Brief: Present the following entries again, word for word and in full.

══════════════════════════════

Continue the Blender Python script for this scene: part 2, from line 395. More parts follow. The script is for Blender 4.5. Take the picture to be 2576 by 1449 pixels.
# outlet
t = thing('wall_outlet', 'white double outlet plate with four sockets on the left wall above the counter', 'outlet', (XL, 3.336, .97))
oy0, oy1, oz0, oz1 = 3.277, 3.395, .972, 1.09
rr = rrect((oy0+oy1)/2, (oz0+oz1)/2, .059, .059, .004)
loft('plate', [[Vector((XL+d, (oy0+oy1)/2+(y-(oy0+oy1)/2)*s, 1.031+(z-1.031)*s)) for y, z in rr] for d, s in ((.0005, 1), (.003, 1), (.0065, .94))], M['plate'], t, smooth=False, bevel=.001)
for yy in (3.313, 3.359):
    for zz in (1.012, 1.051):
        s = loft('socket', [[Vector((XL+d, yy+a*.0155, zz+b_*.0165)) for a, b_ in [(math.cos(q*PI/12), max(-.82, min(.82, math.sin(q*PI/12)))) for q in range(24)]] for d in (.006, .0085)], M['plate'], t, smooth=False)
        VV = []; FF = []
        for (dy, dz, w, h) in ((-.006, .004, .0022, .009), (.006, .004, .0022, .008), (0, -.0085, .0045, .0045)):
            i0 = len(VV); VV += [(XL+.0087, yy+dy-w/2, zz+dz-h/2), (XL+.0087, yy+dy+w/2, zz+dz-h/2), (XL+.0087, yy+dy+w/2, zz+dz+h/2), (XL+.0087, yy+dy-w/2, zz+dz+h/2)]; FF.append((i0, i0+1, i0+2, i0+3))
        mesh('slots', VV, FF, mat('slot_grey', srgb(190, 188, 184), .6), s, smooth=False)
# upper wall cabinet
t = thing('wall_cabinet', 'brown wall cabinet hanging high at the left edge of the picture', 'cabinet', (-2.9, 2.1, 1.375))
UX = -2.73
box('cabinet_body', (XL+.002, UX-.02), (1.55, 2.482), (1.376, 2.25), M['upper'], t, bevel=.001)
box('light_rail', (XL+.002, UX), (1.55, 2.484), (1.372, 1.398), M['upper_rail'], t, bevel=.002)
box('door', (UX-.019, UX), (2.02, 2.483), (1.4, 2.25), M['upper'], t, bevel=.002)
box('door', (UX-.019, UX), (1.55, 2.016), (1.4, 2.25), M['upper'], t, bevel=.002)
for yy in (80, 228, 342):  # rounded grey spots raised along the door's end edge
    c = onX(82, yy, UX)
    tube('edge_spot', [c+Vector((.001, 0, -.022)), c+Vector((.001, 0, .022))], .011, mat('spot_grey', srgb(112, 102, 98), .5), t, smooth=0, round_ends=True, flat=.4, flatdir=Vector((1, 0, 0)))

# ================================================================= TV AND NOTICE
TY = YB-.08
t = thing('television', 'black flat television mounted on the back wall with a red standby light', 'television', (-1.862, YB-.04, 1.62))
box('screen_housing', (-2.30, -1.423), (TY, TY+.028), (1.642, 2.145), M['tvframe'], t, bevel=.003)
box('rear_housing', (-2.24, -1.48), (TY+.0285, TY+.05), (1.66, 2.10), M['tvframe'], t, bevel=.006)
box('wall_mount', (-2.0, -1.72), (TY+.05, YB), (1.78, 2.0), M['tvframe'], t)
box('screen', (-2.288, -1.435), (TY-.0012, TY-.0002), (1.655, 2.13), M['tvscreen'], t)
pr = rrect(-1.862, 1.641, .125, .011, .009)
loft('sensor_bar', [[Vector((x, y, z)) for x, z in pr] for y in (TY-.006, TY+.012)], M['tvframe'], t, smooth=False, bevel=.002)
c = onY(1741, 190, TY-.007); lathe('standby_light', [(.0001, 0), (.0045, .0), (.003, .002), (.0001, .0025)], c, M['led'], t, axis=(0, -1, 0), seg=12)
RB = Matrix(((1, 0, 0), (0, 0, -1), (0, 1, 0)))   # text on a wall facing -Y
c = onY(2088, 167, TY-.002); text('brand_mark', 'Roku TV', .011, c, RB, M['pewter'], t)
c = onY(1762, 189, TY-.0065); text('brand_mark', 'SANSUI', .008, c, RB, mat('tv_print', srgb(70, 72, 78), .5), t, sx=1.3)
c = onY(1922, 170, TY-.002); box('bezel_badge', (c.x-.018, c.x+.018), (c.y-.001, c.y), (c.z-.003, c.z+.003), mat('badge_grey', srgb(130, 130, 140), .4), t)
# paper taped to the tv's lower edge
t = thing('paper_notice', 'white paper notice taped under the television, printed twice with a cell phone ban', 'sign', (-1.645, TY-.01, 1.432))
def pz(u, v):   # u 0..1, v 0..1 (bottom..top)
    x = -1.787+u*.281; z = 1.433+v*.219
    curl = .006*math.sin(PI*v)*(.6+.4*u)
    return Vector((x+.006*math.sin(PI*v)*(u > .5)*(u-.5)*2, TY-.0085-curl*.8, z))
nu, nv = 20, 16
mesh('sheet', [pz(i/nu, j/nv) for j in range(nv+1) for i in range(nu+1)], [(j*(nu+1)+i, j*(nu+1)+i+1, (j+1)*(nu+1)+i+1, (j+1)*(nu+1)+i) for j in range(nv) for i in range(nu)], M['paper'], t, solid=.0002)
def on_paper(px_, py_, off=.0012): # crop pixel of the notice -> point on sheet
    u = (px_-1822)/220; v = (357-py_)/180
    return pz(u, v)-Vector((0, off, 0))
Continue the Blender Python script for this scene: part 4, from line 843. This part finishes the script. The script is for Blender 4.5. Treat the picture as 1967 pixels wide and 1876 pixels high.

══════════════════════════════

Exercise response:
Continue the Blender Python script for this scene: part 2, from line 395. More parts follow. The script is for Blender 4.5. Take the picture to be 2576 by 1449 pixels.
# outlet
t = thing('wall_outlet', 'white double outlet plate with four sockets on the left wall above the counter', 'outlet', (XL, 3.336, .97))
oy0, oy1, oz0, oz1 = 3.277, 3.395, .972, 1.09
rr = rrect((oy0+oy1)/2, (oz0+oz1)/2, .059, .059, .004)
loft('plate', [[Vector((XL+d, (oy0+oy1)/2+(y-(oy0+oy1)/2)*s, 1.031+(z-1.031)*s)) for y, z in rr] for d, s in ((.0005, 1), (.003, 1), (.0065, .94))], M['plate'], t, smooth=False, bevel=.001)
for yy in (3.313, 3.359):
    for zz in (1.012, 1.051):
        s = loft('socket', [[Vector((XL+d, yy+a*.0155, zz+b_*.0165)) for a, b_ in [(math.cos(q*PI/12), max(-.82, min(.82, math.sin(q*PI/12)))) for q in range(24)]] for d in (.006, .0085)], M['plate'], t, smooth=False)
        VV = []; FF = []
        for (dy, dz, w, h) in ((-.006, .004, .0022, .009), (.006, .004, .0022, .008), (0, -.0085, .0045, .0045)):
            i0 = len(VV); VV += [(XL+.0087, yy+dy-w/2, zz+dz-h/2), (XL+.0087, yy+dy+w/2, zz+dz-h/2), (XL+.0087, yy+dy+w/2, zz+dz+h/2), (XL+.0087, yy+dy-w/2, zz+dz+h/2)]; FF.append((i0, i0+1, i0+2, i0+3))
        mesh('slots', VV, FF, mat('slot_grey', srgb(190, 188, 184), .6), s, smooth=False)
# upper wall cabinet
t = thing('wall_cabinet', 'brown wall cabinet hanging high at the left edge of the picture', 'cabinet', (-2.9, 2.1, 1.375))
UX = -2.73
box('cabinet_body', (XL+.002, UX-.02), (1.55, 2.482), (1.376, 2.25), M['upper'], t, bevel=.001)
box('light_rail', (XL+.002, UX), (1.55, 2.484), (1.372, 1.398), M['upper_rail'], t, bevel=.002)
box('door', (UX-.019, UX), (2.02, 2.483), (1.4, 2.25), M['upper'], t, bevel=.002)
box('door', (UX-.019, UX), (1.55, 2.016), (1.4, 2.25), M['upper'], t, bevel=.002)
for yy in (80, 228, 342):  # rounded grey spots raised along the door's end edge
    c = onX(82, yy, UX)
    tube('edge_spot', [c+Vector((.001, 0, -.022)), c+Vector((.001, 0, .022))], .011, mat('spot_grey', srgb(112, 102, 98), .5), t, smooth=0, round_ends=True, flat=.4, flatdir=Vector((1, 0, 0)))

# ================================================================= TV AND NOTICE
TY = YB-.08
t = thing('television', 'black flat television mounted on the back wall with a red standby light', 'television', (-1.862, YB-.04, 1.62))
box('screen_housing', (-2.30, -1.423), (TY, TY+.028), (1.642, 2.145), M['tvframe'], t, bevel=.003)
box('rear_housing', (-2.24, -1.48), (TY+.0285, TY+.05), (1.66, 2.10), M['tvframe'], t, bevel=.006)
box('wall_mount', (-2.0, -1.72), (TY+.05, YB), (1.78, 2.0), M['tvframe'], t)
box('screen', (-2.288, -1.435), (TY-.0012, TY-.0002), (1.655, 2.13), M['tvscreen'], t)
pr = rrect(-1.862, 1.641, .125, .011, .009)
loft('sensor_bar', [[Vector((x, y, z)) for x, z in pr] for y in (TY-.006, TY+.012)], M['tvframe'], t, smooth=False, bevel=.002)
c = onY(1741, 190, TY-.007); lathe('standby_light', [(.0001, 0), (.0045, .0), (.003, .002), (.0001, .0025)], c, M['led'], t, axis=(0, -1, 0), seg=12)
RB = Matrix(((1, 0, 0), (0, 0, -1), (0, 1, 0)))   # text on a wall facing -Y
c = onY(2088, 167, TY-.002); text('brand_mark', 'Roku TV', .011, c, RB, M['pewter'], t)
c = onY(1762, 189, TY-.0065); text('brand_mark', 'SANSUI', .008, c, RB, mat('tv_print', srgb(70, 72, 78), .5), t, sx=1.3)
c = onY(1922, 170, TY-.002); box('bezel_badge', (c.x-.018, c.x+.018), (c.y-.001, c.y), (c.z-.003, c.z+.003), mat('badge_grey', srgb(130, 130, 140), .4), t)
# paper taped to the tv's lower edge
t = thing('paper_notice', 'white paper notice taped under the television, printed twice with a cell phone ban', 'sign', (-1.645, TY-.01, 1.432))
def pz(u, v):   # u 0..1, v 0..1 (bottom..top)
    x = -1.787+u*.281; z = 1.433+v*.219
    curl = .006*math.sin(PI*v)*(.6+.4*u)
    return Vector((x+.006*math.sin(PI*v)*(u > .5)*(u-.5)*2, TY-.0085-curl*.8, z))
nu, nv = 20, 16
mesh('sheet', [pz(i/nu, j/nv) for j in range(nv+1) for i in range(nu+1)], [(j*(nu+1)+i, j*(nu+1)+i+1, (j+1)*(nu+1)+i+1, (j+1)*(nu+1)+i) for j in range(nv) for i in range(nu)], M['paper'], t, solid=.0002)
def on_paper(px_, py_, off=.0012): # crop pixel of the notice -> point on sheet
    u = (px_-1822)/220; v = (357-py_)/180
    return pz(u, v)-Vector((0, off, 0))
Continue the Blender Python script for this scene: part 4, from line 843. This part finishes the script. The script is for Blender 4.5. Treat the picture as 1967 pixels wide and 1876 pixels high.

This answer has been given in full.